To these irritants add Rolls-Royce engine disruptions on Air China’s B787s—that’s ostensibly the reason it’s exiting the Beijing-San Jose/Silicon Valley market. Pilot shortages are another concern. Busy routes to Hong Kong, Taiwan, Japan, Korea and the ASEAN region have all been affected in the past few years by political tensions. Airspace congestion continues to cause maddening operational delays. And the U.S. trade war threatens to sour Air China’s currently-booming cargo business, not to mention Cathay Pacific’s.
That’s still not what worries Air China most. Even if trade tensions ease and the Chinese economy flourishes, there’s another looming threat. A big threat. Beijing next fall will open a giant new airport, radically altering the competitive dynamics of the market.
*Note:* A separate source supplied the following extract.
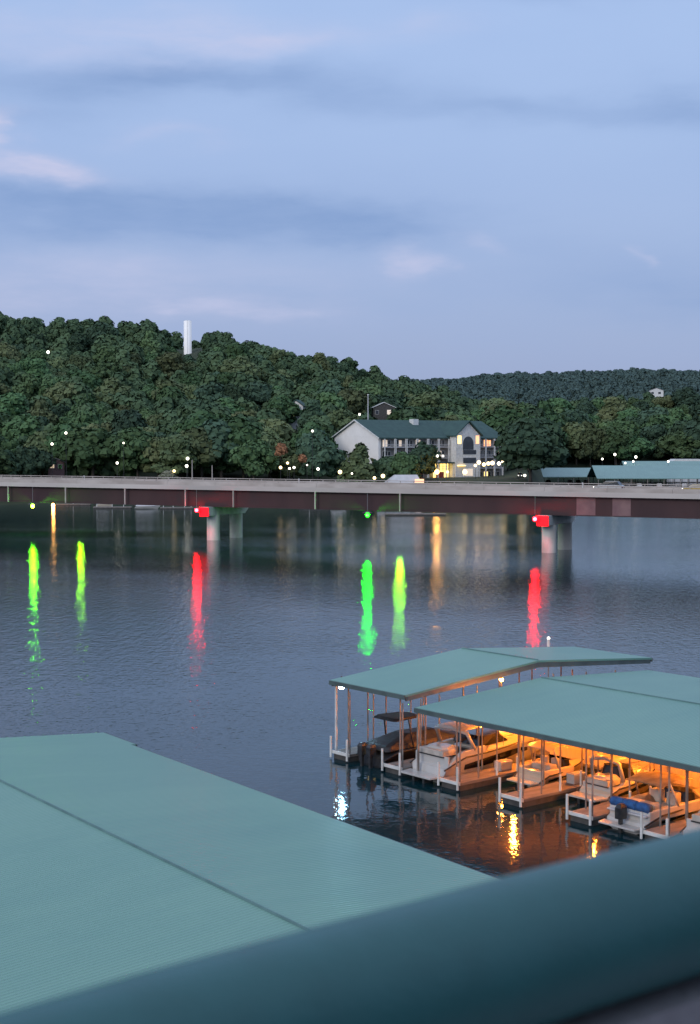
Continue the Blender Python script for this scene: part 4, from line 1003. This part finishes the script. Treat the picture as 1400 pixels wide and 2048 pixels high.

China Eastern, teaming with international pals like Delta and Air France/KLM, has every intention of becoming a Beijing powerhouse—maybe not No. 1 in the city, but challenging Air China just as Air China challenges China Eastern in Shanghai. China Southern, currently the No. 2 airline at the current Beijing airport, holds ambitions no less grand for the new airport. There, it will team with its new partner American, and perhaps IAG and other Oneworld members too—it’s currently a SkyTeam member and an Air France-KLM joint venture partner, just like China Eastern.
Air China will remain at the current airport, where slots will suddenly become readily available for low-cost carriers, foreign carriers and anyone else ready to attack. Although unlikely in the near-term, an eventual China-U.S. open skies agreement could unleash another wave of competition in one of Air China’s most important markets, although it could at least lead to consolidation too, if Chinese and U.S. airlines form JVs. Either way, yields in Beijing are almost certainly poised to decline as soon as the new airport opens.
Air China, of course, will gain the opportunity to amplify its own expansion from Beijing. And as rivals migrate to the new airport, it can more closely coordinate operations with Star Alliance partners. The new airport, importantly, will be farther from Beijing’s city center and thus less convenient for many business travelers—Beijing Capital, in other words, will in that regard remain Beijing’s Heathrow in the eyes of high-value customers. If HNA’s troubles cause Hainan Airlines to downsize in a big way, that implies a big tailwind for Air China in Beijing and elsewhere.
So no, Air China’s business won’t suddenly crumble. But will it retain its status as the undisputed profit champion among China’s Big Three—and as one of the more successful legacy airlines in the world? Doing so is about to become much more difficult.